Moving the sorting of first class mail to Tampa does not make economic sense, according to Glenn Hayes, vice president of the local.
“It’s a 60-mile trip one way to Tampa,” Hayes said. “There the mail will be partially processed and then sent back to Manasota for final sorting.”
He also said the area will lose its local postmark unless the customer takes his mail to post offices and asks for a Bradenton postmark.
Councilman Patrick Roff said his concerns are the number of better-than-average-paying jobs for this area that would be lost.
“Most of the jobs in the area pay a lower rate than what the workers at the post office make,” Roff said. “We don’t want to lose any of those jobs.”
About 375 people work at the mail processing center.
Mark Teseniar, the union’s clerk craft director at the plant, said the postal service is saying if any jobs are eliminated the workers will be transferred to another center, but the closest job may be 500 miles or more away.
“And with many of those workers coming from a two-income family,” Teseniar said, “that’s twice the number of incomes that will leave the area.”
Mail processing clerk Debbie Marler, a Bradenton resident, said even though she has 19 years at the facility, she is worried about being laid off.
“I’m on the bubble,” Marler said after the meeting. “I’ve already been affected by changes.
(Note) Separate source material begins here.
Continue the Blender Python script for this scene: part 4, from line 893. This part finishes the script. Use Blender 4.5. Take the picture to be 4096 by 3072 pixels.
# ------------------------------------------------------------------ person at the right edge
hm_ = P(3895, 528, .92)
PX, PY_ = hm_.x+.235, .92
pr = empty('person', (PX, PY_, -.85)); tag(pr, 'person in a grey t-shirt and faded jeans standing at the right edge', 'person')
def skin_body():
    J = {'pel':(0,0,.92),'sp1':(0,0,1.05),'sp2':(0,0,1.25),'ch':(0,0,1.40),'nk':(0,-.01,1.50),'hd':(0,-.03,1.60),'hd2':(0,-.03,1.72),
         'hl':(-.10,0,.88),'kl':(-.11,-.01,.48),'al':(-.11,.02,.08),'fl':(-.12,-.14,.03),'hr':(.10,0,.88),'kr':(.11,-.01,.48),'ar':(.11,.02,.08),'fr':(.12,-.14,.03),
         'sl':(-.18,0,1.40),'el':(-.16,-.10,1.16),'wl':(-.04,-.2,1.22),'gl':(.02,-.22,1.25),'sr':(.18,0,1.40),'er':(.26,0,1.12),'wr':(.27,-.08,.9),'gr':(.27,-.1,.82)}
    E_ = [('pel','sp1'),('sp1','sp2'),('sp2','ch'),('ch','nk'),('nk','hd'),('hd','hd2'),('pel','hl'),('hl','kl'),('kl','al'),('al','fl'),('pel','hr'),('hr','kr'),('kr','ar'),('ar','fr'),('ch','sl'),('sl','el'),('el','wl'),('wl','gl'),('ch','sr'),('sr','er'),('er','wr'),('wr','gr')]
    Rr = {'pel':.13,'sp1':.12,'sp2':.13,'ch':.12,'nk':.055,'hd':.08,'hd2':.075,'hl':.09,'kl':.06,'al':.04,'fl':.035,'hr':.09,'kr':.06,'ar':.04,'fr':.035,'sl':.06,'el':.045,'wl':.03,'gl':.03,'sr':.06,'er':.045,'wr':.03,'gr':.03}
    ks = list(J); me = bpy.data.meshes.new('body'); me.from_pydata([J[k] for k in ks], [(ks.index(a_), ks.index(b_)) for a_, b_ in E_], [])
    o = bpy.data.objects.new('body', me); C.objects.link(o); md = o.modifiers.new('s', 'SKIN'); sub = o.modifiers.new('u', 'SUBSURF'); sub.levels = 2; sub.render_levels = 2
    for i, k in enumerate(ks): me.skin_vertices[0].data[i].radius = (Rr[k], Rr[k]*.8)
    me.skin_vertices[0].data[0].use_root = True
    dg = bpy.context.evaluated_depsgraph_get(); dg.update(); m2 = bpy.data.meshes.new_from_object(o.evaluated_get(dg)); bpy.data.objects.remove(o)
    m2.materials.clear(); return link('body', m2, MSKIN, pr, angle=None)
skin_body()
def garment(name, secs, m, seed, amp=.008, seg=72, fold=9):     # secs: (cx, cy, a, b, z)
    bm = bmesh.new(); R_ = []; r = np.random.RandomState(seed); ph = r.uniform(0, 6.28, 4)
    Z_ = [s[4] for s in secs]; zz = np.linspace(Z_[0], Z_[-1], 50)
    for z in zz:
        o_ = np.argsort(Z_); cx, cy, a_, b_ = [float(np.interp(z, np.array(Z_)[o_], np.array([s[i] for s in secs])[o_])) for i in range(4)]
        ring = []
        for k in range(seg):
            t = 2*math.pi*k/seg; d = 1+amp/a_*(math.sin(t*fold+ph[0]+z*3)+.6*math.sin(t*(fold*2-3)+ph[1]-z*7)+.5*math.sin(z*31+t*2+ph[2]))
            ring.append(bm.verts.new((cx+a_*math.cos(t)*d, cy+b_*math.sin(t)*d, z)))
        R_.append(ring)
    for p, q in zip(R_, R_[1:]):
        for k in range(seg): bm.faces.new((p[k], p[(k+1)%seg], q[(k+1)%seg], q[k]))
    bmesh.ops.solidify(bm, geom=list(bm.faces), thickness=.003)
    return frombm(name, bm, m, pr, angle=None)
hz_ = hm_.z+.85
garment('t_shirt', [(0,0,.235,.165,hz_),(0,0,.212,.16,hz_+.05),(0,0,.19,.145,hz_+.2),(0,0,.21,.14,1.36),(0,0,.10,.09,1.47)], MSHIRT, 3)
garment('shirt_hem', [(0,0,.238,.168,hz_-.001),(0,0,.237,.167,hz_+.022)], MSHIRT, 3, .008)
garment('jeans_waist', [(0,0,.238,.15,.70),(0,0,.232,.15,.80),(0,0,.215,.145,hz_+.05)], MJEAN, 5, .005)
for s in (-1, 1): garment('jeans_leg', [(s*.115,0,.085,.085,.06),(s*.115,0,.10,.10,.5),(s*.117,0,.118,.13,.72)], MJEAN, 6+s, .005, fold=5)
I used to work a day shift, now I start at noon.”
She said any change in her job status would be a disruption for her and her three teenage children.
“I’m just thankful I belong to the union,” Marler said, “and have them behind us.”
Councilwoman Marianne Barnebey agreed that this was an important issue for the council to take up. She made a motion for the mayor to send a letter to the Postal Service voicing those concerns.
The motion passed unanimously.
Barnebey also asked that the city’s Web site link to the union’s site, www.keepthemailhere.com.
Gary Sawtelle, spokesman for the U.S. Postal Service Suncoast District in Tampa, said in a telephone interview that the post office “welcomes any comments or concerns from the community.
“That is part of the process of the study,” Sawtelle said.
He encouraged anyone to send comments to the Consumer Affairs Manager, 6013 Benjamin Road, Suite 201, Tampa, FL, 33634-5178.